- Work to do -
Write out all of the lines below, exactly and completely.

=-=-=-=-=

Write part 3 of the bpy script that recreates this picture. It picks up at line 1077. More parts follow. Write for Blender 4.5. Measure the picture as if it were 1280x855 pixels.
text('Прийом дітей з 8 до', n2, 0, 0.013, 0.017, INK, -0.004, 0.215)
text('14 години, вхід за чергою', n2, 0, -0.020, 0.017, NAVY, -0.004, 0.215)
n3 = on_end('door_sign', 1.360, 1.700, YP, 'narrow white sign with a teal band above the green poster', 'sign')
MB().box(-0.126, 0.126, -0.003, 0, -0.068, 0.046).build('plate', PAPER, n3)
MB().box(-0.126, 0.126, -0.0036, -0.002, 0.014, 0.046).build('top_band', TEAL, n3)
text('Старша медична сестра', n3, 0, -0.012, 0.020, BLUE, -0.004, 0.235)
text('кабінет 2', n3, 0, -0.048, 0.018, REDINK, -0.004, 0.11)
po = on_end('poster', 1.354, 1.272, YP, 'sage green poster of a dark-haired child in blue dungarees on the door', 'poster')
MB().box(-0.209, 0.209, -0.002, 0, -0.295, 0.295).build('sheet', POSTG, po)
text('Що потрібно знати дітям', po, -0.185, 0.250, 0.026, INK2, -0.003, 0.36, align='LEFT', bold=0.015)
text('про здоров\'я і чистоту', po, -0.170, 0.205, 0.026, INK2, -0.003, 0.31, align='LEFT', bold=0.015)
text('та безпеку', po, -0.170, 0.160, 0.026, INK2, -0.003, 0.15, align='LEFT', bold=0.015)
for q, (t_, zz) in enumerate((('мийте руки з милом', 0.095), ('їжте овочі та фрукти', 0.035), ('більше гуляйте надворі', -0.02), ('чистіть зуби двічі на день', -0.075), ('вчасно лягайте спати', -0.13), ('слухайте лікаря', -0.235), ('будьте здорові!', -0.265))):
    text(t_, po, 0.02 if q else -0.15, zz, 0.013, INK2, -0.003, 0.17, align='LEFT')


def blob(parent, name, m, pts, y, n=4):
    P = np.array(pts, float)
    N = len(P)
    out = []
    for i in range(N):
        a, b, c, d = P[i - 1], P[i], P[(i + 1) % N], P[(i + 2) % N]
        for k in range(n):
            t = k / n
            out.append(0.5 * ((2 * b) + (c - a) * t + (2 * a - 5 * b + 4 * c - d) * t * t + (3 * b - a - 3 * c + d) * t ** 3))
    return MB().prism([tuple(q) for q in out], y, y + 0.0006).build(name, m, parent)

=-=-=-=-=

- Completed task -
Write part 3 of the bpy script that recreates this picture. It picks up at line 1077. More parts follow. Write for Blender 4.5. Measure the picture as if it were 1280x855 pixels.
text('Прийом дітей з 8 до', n2, 0, 0.013, 0.017, INK, -0.004, 0.215)
text('14 години, вхід за чергою', n2, 0, -0.020, 0.017, NAVY, -0.004, 0.215)
n3 = on_end('door_sign', 1.360, 1.700, YP, 'narrow white sign with a teal band above the green poster', 'sign')
MB().box(-0.126, 0.126, -0.003, 0, -0.068, 0.046).build('plate', PAPER, n3)
MB().box(-0.126, 0.126, -0.0036, -0.002, 0.014, 0.046).build('top_band', TEAL, n3)
text('Старша медична сестра', n3, 0, -0.012, 0.020, BLUE, -0.004, 0.235)
text('кабінет 2', n3, 0, -0.048, 0.018, REDINK, -0.004, 0.11)
po = on_end('poster', 1.354, 1.272, YP, 'sage green poster of a dark-haired child in blue dungarees on the door', 'poster')
MB().box(-0.209, 0.209, -0.002, 0, -0.295, 0.295).build('sheet', POSTG, po)
text('Що потрібно знати дітям', po, -0.185, 0.250, 0.026, INK2, -0.003, 0.36, align='LEFT', bold=0.015)
text('про здоров\'я і чистоту', po, -0.170, 0.205, 0.026, INK2, -0.003, 0.31, align='LEFT', bold=0.015)
text('та безпеку', po, -0.170, 0.160, 0.026, INK2, -0.003, 0.15, align='LEFT', bold=0.015)
for q, (t_, zz) in enumerate((('мийте руки з милом', 0.095), ('їжте овочі та фрукти', 0.035), ('більше гуляйте надворі', -0.02), ('чистіть зуби двічі на день', -0.075), ('вчасно лягайте спати', -0.13), ('слухайте лікаря', -0.235), ('будьте здорові!', -0.265))):
    text(t_, po, 0.02 if q else -0.15, zz, 0.013, INK2, -0.003, 0.17, align='LEFT')


def blob(parent, name, m, pts, y, n=4):
    P = np.array(pts, float)
    N = len(P)
    out = []
    for i in range(N):
        a, b, c, d = P[i - 1], P[i], P[(i + 1) % N], P[(i + 2) % N]
        for k in range(n):
            t = k / n
            out.append(0.5 * ((2 * b) + (c - a) * t + (2 * a - 5 * b + 4 * c - d) * t * t + (3 * b - a - 3 * c + d) * t ** 3))
    return MB().prism([tuple(q) for q in out], y, y + 0.0006).build(name, m, parent)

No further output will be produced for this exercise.